» Written task
With the pictures omitted, write out the entries that follow exactly as they stand.

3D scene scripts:

──────────────────────────────

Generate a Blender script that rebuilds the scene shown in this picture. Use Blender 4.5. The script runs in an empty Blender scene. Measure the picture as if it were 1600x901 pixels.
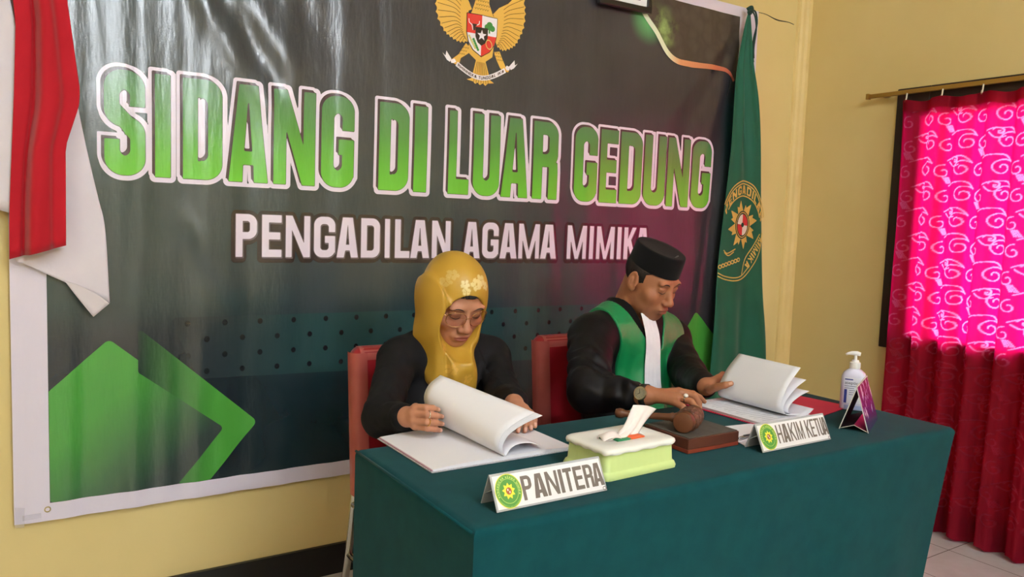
import bpy, bmesh, math, random
import numpy as np
from mathutils import Vector, Matrix
random.seed(4); np.random.seed(4)
PI = math.pi
SC = bpy.context.scene
COL = SC.collection
def lin(c):
    return tuple(((v/255.0)/12.92 if v/255.0 <= .04045 else ((v/255.0+.055)/1.055)**2.4) for v in c)

# ------------------------------------------------------------ camera, world, lights, exposure
cam_d = bpy.data.cameras.new('camera'); cam = bpy.data.objects.new('camera', cam_d); COL.objects.link(cam)
def cam_axes(yaw, pitch, roll):
    ca, sa, cp, sp = math.cos(yaw), math.sin(yaw), math.cos(pitch), math.sin(pitch)
    fw = Vector((sa*cp, ca*cp, sp)); rt = Vector((ca, -sa, 0)); up = rt.cross(fw)
    cr, sr = math.cos(roll), math.sin(roll)
    return cr*rt+sr*up, -sr*rt+cr*up, fw
_r, _u, _f = cam_axes(*[math.radians(v) for v in (33.2592, -4.8986, 2.0770)])
M = Matrix.Identity(4)
for i in range(3):
    M[i][0], M[i][1], M[i][2] = _r[i], _u[i], -_f[i]
M.translation = (0, -2.55, 1.26)
cam.matrix_world = M
cam_d.sensor_width = 36; cam_d.lens = 1213.1/1600*36; cam_d.clip_start = .02
SC.camera = cam
SC.view_settings.view_transform = 'Standard'; SC.view_settings.look = 'None'
SC.view_settings.gamma = 1; SC.view_settings.use_curve_mapping = False
SC.view_settings.exposure = 0.0

W = bpy.data.worlds.new('sky'); SC.world = W; W.use_nodes = True
bg = W.node_tree.nodes['Background']
bg.inputs[0].default_value = (.92, .96, 1.0, 1); bg.inputs[1].default_value = 25

def area(name, loc, size, power, color=(1, 1, 1), target=None, portal=False):
    d = bpy.data.lights.new(name, 'AREA'); d.shape = 'RECTANGLE'; d.size, d.size_y = size
    d.energy = power; d.color = color
    o = bpy.data.objects.new(name, d); COL.objects.link(o); o.location = loc
    if target is not None:
        o.rotation_euler = (Vector(target)-Vector(loc)).to_track_quat('-Z', 'Y').to_euler()
    if portal: d.cycles.is_portal = True
    return o
WARM = (.86, .935, 1.0)
CEIL_Z = 3.05
LAMPS = [(.75, -3.25, 1.2, 92), (.75, -4.75, 1.2, 62), (1.05, -6.6, 1.2, 235), (-2.2, -4.4, 1.2, 110)]   # x, y, length, watts of light; last lamp added to brighten right wall
WY0, WY1, WZ0, WZ1 = -1.75, -.665, .83, 1.775      # window opening in the right wall
XR = 3.38
area('window_portal', (XR+.13, (WY0+WY1)/2, (WZ0+WZ1)/2), (abs(WY1-WY0), WZ1-WZ0), 1, (1, 1, 1), (0, (WY0+WY1)/2, (WZ0+WZ1)/2), True)

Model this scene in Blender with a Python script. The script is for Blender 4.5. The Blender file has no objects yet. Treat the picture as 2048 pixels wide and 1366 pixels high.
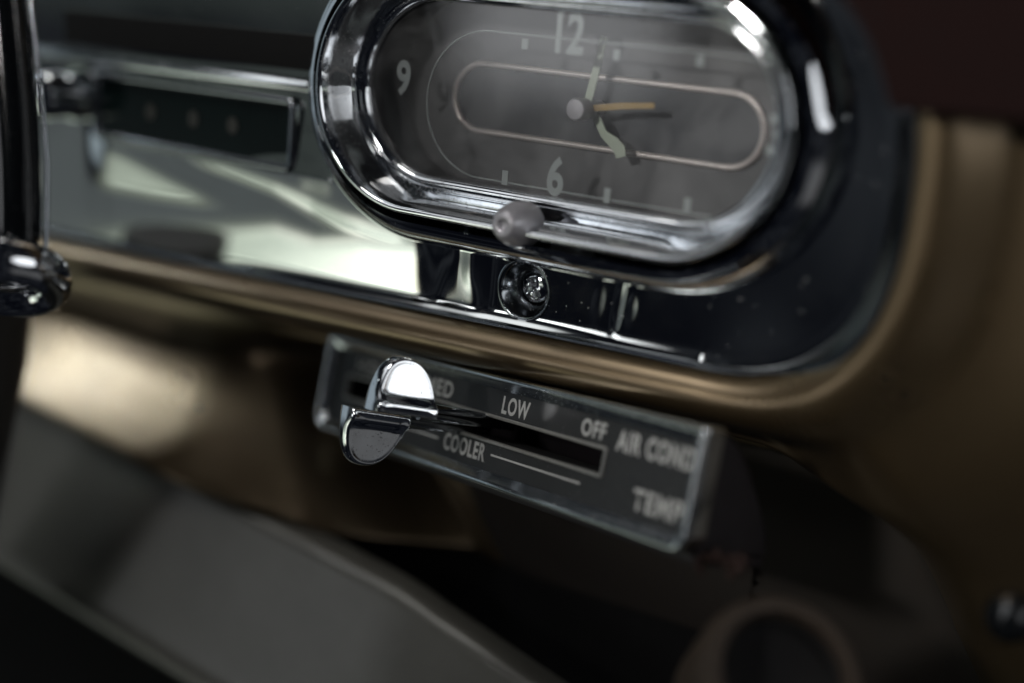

──────────────────────────────

» Solution for this task
Generate a Blender script that rebuilds the scene shown in this picture. Use Blender 4.5. The script runs in an empty Blender scene. Measure the picture as if it were 1600x901 pixels.
import bpy, bmesh, math, random
import numpy as np
from mathutils import Vector, Matrix
random.seed(4); np.random.seed(4)
PI = math.pi
SC = bpy.context.scene
COL = SC.collection
def lin(c):
    return tuple(((v/255.0)/12.92 if v/255.0 <= .04045 else ((v/255.0+.055)/1.055)**2.4) for v in c)

# ------------------------------------------------------------ camera, world, lights, exposure
cam_d = bpy.data.cameras.new('camera'); cam = bpy.data.objects.new('camera', cam_d); COL.objects.link(cam)
def cam_axes(yaw, pitch, roll):
    ca, sa, cp, sp = math.cos(yaw), math.sin(yaw), math.cos(pitch), math.sin(pitch)
    fw = Vector((sa*cp, ca*cp, sp)); rt = Vector((ca, -sa, 0)); up = rt.cross(fw)
    cr, sr = math.cos(roll), math.sin(roll)
    return cr*rt+sr*up, -sr*rt+cr*up, fw
_r, _u, _f = cam_axes(*[math.radians(v) for v in (33.2592, -4.8986, 2.0770)])
M = Matrix.Identity(4)
for i in range(3):
    M[i][0], M[i][1], M[i][2] = _r[i], _u[i], -_f[i]
M.translation = (0, -2.55, 1.26)
cam.matrix_world = M
cam_d.sensor_width = 36; cam_d.lens = 1213.1/1600*36; cam_d.clip_start = .02
SC.camera = cam
SC.view_settings.view_transform = 'Standard'; SC.view_settings.look = 'None'
SC.view_settings.gamma = 1; SC.view_settings.use_curve_mapping = False
SC.view_settings.exposure = 0.0

W = bpy.data.worlds.new('sky'); SC.world = W; W.use_nodes = True
bg = W.node_tree.nodes['Background']
bg.inputs[0].default_value = (.92, .96, 1.0, 1); bg.inputs[1].default_value = 25

def area(name, loc, size, power, color=(1, 1, 1), target=None, portal=False):
    d = bpy.data.lights.new(name, 'AREA'); d.shape = 'RECTANGLE'; d.size, d.size_y = size
    d.energy = power; d.color = color
    o = bpy.data.objects.new(name, d); COL.objects.link(o); o.location = loc
    if target is not None:
        o.rotation_euler = (Vector(target)-Vector(loc)).to_track_quat('-Z', 'Y').to_euler()
    if portal: d.cycles.is_portal = True
    return o
WARM = (.86, .935, 1.0)
CEIL_Z = 3.05
LAMPS = [(.75, -3.25, 1.2, 92), (.75, -4.75, 1.2, 62), (1.05, -6.6, 1.2, 235), (-2.2, -4.4, 1.2, 110)]   # x, y, length, watts of light; last lamp added to brighten right wall
WY0, WY1, WZ0, WZ1 = -1.75, -.665, .83, 1.775      # window opening in the right wall
XR = 3.38
area('window_portal', (XR+.13, (WY0+WY1)/2, (WZ0+WZ1)/2), (abs(WY1-WY0), WZ1-WZ0), 1, (1, 1, 1), (0, (WY0+WY1)/2, (WZ0+WZ1)/2), True)

Model this scene in Blender with a Python script. The script is for Blender 4.5. The Blender file has no objects yet. Treat the picture as 2048 pixels wide and 1366 pixels high.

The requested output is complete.